Because the Libby selection here in RI is somewhat limited, we pay $75/year to join the SE Michigan Library network (SAILS). This greatly broadens our choices and gives us more holds: best deal in town. Just mentioning this bc I didn’t realize until recently that one could do this. 10x rather give $$$ to another library system than Amazon.
*Massachusetts! Doh!
I have access to the OK (that is, Oklahoma) Virtual Library, which also uses Libby. I have loved this as it has a huge number of books available, though you sometimes have to really dig through what they have. It seems like over half of their sci-fi is romance novels, which just leave me bored. But they do have some gems, and I have found some new good authors to follow.
So, yeah, check and see if your local library is part of a virtual library system like Libby. And have fun with some good reads.

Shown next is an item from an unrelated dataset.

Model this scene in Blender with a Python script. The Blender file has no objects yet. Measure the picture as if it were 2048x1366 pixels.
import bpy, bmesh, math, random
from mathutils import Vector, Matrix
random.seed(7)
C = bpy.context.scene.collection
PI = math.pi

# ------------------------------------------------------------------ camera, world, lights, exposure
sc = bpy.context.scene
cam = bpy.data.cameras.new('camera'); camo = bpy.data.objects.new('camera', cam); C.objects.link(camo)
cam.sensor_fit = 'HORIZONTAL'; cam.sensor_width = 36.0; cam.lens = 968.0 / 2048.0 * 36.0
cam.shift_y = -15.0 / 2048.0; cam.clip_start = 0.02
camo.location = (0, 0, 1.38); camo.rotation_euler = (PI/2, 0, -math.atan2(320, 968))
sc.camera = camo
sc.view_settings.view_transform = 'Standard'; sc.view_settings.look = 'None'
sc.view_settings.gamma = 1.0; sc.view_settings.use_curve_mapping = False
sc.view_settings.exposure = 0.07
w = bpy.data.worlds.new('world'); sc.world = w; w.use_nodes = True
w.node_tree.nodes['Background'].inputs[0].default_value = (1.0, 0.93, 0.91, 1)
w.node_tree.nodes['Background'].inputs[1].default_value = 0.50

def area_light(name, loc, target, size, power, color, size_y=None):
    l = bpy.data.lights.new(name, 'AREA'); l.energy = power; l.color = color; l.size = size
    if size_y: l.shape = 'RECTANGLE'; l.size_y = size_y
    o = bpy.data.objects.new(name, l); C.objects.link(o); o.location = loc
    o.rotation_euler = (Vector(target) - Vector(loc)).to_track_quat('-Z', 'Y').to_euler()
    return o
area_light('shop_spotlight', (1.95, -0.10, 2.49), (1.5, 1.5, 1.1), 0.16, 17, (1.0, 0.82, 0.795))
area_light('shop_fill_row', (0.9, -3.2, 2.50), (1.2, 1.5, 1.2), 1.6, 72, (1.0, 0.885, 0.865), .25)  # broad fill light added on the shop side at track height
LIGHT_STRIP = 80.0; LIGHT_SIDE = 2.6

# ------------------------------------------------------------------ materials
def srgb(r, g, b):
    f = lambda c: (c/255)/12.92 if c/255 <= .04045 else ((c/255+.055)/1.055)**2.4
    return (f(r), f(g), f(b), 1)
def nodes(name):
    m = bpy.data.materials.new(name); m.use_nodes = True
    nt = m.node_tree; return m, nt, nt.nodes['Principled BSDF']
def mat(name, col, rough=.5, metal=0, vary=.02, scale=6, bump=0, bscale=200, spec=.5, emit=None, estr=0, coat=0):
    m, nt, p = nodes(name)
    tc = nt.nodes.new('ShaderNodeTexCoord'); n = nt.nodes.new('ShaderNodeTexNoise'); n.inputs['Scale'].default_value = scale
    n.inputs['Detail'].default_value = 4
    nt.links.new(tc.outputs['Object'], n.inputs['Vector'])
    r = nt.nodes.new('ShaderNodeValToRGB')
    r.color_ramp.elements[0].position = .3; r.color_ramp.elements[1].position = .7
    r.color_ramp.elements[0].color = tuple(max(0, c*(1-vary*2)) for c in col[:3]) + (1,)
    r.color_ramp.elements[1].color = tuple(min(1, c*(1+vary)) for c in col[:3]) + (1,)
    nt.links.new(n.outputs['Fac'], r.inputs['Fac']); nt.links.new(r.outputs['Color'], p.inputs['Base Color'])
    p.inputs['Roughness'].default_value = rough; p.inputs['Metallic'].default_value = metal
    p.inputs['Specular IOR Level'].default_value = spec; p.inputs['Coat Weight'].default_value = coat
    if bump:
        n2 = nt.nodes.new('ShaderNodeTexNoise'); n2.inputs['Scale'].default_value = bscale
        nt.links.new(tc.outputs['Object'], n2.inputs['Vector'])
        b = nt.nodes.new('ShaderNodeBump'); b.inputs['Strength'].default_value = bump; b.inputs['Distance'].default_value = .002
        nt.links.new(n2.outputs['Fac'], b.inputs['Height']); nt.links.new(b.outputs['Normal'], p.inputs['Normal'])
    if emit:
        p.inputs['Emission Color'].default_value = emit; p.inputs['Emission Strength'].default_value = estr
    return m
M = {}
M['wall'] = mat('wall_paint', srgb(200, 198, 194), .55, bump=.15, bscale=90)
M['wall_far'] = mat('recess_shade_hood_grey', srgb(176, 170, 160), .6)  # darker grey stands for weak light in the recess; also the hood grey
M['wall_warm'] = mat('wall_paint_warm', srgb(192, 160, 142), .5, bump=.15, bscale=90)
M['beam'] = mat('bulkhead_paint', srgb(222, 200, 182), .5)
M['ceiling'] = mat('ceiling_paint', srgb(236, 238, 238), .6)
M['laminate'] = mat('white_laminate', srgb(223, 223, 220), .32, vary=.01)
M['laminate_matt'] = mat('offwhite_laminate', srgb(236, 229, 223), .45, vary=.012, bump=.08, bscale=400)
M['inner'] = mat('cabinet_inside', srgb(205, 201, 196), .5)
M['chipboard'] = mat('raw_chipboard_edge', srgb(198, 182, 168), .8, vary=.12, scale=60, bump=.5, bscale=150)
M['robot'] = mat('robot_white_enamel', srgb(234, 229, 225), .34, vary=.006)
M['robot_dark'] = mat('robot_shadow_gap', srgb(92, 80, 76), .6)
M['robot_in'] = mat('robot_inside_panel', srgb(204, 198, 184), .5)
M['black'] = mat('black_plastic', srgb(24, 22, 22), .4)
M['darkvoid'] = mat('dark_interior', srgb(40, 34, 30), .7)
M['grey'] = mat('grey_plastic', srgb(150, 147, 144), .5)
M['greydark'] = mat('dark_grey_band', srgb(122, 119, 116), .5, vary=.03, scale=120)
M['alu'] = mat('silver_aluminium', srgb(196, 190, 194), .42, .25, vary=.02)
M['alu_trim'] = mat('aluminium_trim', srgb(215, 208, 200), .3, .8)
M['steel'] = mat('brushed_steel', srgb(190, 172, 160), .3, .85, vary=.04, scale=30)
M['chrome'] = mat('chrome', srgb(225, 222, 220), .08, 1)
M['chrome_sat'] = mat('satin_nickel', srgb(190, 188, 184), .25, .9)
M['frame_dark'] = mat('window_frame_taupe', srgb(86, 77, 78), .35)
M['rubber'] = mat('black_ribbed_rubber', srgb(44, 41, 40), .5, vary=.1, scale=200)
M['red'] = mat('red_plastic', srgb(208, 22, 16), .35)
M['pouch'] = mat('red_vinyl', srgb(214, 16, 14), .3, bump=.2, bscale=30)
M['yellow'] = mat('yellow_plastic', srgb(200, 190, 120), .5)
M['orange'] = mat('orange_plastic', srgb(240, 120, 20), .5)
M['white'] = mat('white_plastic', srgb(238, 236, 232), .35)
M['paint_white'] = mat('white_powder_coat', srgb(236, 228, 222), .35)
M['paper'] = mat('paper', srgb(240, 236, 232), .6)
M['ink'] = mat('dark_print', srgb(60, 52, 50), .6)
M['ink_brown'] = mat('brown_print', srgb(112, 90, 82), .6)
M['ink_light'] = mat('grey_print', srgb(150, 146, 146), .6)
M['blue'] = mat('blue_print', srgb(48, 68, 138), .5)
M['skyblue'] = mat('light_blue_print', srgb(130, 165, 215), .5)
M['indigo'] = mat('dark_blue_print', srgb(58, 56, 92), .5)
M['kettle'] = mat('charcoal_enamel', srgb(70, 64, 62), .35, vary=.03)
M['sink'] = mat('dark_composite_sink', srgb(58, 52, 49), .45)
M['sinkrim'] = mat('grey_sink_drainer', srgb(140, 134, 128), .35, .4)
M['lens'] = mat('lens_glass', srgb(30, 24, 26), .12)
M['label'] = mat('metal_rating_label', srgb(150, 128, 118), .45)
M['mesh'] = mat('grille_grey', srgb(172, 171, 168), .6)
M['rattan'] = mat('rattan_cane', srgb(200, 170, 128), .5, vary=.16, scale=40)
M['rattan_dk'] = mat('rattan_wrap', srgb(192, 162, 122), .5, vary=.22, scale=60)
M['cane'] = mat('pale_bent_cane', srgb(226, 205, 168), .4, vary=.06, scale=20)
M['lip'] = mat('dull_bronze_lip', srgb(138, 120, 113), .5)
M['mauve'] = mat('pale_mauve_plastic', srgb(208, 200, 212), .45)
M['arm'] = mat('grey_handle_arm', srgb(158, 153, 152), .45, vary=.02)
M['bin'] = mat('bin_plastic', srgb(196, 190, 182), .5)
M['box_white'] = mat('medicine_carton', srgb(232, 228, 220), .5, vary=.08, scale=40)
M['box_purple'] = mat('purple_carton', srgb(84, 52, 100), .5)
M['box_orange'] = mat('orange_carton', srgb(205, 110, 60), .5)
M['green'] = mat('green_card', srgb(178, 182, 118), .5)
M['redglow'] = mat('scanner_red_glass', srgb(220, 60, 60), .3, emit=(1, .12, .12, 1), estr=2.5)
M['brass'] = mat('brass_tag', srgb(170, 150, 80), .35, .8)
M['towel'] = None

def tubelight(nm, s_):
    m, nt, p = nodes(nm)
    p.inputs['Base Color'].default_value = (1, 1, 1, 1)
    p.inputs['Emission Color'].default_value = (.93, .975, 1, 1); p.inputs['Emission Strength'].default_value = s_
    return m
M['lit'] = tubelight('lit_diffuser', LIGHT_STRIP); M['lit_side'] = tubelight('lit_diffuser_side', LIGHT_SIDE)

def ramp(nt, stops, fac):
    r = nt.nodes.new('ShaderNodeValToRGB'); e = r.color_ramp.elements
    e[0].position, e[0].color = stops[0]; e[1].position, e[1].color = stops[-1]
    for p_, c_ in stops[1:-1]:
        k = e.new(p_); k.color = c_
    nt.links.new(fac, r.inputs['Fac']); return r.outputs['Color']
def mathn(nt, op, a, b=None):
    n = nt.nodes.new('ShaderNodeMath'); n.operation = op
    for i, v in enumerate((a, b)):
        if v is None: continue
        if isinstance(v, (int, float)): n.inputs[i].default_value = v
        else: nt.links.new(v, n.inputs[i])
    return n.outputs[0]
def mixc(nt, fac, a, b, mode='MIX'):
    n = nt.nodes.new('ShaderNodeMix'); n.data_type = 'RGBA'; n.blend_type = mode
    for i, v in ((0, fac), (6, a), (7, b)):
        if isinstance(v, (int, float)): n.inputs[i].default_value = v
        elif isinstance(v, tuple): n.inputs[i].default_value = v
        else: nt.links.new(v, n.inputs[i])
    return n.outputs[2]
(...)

BTW, if you like older books that are no longer under copy write restrictions, check out ManyBooks.net. I have found a lot of wonderful classic sci-fi there.
Important facts worth noting: Hoopla has a spam problem (https://www.404media.co/ai-generated-slop-is-already-in-your-public-library-3/) and ebooks in general, possibly just Libby, rip off libraries. I can’t attach images, but per my local library, the Carnegie Library of Pittsburgh (https://www.carnegielibrary.org/libby-hoopla-september2024/), the ebook version of The Women by Kristin Hannah, which costs a consumer $14.99, costs the library four times as much — $60.00.
… and has a marginal unit cost of 14 cents, if even that.